> Records shown:

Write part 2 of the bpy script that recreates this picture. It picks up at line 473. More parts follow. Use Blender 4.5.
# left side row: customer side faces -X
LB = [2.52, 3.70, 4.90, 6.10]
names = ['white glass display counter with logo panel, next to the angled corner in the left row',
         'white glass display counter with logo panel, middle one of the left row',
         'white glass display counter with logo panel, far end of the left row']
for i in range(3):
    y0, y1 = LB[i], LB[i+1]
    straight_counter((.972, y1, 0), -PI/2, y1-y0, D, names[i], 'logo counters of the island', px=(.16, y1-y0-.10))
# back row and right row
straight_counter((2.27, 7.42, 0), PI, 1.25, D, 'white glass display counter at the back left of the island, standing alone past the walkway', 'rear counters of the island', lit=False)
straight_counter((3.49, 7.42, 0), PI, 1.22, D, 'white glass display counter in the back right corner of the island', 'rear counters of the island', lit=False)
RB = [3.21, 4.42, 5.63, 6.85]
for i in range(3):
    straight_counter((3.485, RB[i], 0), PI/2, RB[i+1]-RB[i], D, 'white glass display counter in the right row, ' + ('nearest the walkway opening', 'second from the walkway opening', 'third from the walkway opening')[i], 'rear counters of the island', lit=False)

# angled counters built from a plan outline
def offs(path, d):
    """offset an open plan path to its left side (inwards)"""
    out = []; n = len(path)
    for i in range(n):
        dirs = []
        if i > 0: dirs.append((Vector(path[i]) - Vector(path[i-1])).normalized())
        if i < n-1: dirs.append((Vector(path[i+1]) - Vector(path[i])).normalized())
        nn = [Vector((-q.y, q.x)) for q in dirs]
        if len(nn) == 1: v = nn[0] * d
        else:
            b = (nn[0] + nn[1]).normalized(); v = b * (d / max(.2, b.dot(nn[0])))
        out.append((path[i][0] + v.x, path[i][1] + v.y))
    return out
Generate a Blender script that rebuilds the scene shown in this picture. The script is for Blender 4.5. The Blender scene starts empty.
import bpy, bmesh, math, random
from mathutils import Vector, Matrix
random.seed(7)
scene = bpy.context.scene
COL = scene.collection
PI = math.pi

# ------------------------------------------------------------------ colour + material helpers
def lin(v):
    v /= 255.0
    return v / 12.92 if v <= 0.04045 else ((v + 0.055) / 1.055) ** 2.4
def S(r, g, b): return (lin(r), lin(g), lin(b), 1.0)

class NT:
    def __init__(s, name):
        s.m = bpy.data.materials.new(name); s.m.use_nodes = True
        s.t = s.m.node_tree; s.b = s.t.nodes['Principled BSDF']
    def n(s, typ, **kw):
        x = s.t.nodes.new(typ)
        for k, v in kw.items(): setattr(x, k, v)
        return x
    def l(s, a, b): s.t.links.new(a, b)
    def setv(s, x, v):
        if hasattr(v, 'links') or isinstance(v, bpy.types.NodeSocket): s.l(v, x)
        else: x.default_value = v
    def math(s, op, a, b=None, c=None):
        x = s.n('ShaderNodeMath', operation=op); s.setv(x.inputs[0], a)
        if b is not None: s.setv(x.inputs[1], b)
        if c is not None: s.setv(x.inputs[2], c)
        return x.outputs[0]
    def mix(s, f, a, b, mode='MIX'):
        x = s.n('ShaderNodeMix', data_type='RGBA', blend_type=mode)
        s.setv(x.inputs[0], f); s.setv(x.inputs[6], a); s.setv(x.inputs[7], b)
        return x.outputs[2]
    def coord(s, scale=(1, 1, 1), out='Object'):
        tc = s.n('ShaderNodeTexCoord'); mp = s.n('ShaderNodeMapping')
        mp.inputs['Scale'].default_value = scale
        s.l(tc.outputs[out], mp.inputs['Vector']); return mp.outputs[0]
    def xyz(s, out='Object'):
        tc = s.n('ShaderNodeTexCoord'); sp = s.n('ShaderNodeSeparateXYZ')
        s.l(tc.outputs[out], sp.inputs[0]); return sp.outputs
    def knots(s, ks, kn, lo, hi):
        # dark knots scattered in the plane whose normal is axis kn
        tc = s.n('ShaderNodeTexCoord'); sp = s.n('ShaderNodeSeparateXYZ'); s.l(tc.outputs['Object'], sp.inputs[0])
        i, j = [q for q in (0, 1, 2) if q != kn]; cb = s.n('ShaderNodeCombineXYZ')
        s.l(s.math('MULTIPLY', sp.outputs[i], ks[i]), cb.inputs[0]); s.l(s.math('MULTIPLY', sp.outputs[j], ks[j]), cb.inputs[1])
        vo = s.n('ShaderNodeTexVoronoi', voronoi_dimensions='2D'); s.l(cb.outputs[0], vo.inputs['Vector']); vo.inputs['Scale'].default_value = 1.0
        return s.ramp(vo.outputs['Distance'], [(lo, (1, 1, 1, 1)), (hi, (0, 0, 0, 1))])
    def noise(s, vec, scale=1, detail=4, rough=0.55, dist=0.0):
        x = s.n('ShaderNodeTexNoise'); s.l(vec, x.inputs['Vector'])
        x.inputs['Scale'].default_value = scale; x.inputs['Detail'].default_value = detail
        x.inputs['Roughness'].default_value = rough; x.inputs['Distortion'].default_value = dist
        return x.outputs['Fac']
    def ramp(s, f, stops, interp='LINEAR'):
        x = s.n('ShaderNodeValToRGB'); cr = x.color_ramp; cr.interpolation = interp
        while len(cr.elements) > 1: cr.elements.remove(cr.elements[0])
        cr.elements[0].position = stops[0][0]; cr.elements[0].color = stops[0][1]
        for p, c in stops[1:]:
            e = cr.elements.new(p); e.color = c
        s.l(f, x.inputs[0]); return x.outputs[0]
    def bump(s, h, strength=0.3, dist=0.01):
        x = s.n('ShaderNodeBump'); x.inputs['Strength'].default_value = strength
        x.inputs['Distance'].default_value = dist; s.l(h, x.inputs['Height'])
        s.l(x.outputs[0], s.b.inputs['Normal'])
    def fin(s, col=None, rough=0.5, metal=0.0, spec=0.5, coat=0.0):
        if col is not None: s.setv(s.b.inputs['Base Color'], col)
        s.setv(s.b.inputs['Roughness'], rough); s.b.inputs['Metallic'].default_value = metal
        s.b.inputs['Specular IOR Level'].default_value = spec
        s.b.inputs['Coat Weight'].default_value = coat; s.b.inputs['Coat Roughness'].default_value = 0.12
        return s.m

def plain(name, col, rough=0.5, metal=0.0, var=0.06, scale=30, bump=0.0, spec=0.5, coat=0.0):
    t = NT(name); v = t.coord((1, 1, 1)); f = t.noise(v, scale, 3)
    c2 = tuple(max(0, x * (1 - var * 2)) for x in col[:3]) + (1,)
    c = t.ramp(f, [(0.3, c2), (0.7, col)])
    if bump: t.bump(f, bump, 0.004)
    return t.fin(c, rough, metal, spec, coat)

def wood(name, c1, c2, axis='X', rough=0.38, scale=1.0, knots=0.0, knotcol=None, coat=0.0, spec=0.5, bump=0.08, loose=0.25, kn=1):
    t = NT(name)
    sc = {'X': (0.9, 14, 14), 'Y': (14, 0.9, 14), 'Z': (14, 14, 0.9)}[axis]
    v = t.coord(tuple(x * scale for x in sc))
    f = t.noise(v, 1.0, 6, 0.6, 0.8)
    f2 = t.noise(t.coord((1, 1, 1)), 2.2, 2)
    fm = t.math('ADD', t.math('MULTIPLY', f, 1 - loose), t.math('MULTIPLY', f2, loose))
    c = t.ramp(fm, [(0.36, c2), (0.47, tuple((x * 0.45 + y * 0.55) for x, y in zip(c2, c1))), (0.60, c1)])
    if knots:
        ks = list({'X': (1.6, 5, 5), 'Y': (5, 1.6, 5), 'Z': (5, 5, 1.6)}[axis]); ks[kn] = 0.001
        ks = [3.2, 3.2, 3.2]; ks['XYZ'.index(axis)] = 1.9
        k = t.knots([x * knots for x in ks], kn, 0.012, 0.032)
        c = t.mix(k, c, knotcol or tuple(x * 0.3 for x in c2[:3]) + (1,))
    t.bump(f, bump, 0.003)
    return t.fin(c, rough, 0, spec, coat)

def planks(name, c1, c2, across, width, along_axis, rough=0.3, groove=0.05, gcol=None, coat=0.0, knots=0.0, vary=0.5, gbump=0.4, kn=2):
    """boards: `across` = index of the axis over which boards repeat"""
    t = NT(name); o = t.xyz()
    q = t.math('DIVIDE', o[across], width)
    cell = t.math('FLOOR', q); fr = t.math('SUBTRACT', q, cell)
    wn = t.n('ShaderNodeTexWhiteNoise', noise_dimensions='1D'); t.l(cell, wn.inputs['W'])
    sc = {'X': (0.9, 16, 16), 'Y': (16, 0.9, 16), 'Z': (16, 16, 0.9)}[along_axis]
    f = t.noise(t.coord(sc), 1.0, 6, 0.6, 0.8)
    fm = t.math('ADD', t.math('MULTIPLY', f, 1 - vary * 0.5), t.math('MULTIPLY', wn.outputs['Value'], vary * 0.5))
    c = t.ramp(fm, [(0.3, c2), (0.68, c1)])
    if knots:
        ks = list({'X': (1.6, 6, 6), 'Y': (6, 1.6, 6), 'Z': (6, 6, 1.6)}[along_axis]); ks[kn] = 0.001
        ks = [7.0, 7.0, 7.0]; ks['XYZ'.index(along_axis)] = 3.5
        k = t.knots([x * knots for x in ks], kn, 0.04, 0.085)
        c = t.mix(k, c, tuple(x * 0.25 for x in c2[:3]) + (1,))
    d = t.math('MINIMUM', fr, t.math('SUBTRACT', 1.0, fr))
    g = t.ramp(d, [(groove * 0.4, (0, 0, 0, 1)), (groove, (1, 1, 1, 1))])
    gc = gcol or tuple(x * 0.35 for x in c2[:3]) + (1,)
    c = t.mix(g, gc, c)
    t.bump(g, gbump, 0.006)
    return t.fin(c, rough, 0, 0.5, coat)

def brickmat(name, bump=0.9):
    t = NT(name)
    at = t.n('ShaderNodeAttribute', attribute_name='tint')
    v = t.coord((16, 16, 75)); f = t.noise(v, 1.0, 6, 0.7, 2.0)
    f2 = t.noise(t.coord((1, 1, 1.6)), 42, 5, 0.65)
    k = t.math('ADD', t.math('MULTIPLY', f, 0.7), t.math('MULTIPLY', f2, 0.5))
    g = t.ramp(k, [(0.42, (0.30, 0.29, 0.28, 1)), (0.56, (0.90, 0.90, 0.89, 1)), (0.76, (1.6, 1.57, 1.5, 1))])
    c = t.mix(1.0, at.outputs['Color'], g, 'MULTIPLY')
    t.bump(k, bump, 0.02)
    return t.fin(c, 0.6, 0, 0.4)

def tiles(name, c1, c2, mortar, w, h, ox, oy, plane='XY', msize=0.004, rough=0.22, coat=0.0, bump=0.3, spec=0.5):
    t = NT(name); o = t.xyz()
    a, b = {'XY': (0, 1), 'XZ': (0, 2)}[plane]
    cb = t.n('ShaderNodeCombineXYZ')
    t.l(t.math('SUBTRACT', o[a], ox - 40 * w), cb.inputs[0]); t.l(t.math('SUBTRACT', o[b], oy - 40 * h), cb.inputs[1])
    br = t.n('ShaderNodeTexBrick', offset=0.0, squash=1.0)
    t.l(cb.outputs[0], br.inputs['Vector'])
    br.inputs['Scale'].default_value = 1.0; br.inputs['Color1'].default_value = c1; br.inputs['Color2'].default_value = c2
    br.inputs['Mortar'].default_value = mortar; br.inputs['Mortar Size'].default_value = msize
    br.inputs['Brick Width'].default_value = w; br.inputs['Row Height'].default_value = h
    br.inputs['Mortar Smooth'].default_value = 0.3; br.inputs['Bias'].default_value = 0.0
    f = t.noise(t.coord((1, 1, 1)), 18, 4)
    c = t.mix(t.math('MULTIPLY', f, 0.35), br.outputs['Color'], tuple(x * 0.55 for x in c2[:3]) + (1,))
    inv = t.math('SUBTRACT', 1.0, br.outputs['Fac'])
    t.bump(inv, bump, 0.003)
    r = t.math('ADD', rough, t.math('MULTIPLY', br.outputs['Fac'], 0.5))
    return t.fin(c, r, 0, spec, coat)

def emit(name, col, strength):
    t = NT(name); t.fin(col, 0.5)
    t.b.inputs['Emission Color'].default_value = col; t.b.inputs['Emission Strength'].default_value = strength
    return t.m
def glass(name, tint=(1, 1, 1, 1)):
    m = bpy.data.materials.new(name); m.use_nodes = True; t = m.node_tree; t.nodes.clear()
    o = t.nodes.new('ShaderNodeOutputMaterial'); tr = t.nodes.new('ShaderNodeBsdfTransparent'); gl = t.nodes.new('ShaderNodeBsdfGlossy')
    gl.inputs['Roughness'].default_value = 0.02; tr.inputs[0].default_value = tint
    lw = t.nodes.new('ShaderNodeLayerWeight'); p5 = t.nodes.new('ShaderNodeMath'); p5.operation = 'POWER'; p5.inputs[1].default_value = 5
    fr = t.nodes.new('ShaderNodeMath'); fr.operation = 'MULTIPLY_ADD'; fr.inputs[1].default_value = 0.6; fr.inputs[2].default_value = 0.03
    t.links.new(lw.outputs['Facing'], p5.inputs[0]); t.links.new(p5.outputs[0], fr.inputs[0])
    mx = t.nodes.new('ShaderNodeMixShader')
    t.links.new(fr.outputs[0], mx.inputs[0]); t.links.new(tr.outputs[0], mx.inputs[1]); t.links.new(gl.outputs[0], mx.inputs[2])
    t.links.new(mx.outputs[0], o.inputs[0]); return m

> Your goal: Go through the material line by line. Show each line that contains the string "picture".

> Result of the task:
Write part 2 of the bpy script that recreates this picture. It picks up at line 473. More parts follow. Use Blender 4.5.
Generate a Blender script that rebuilds the scene shown in this picture. The script is for Blender 4.5. The Blender scene starts empty.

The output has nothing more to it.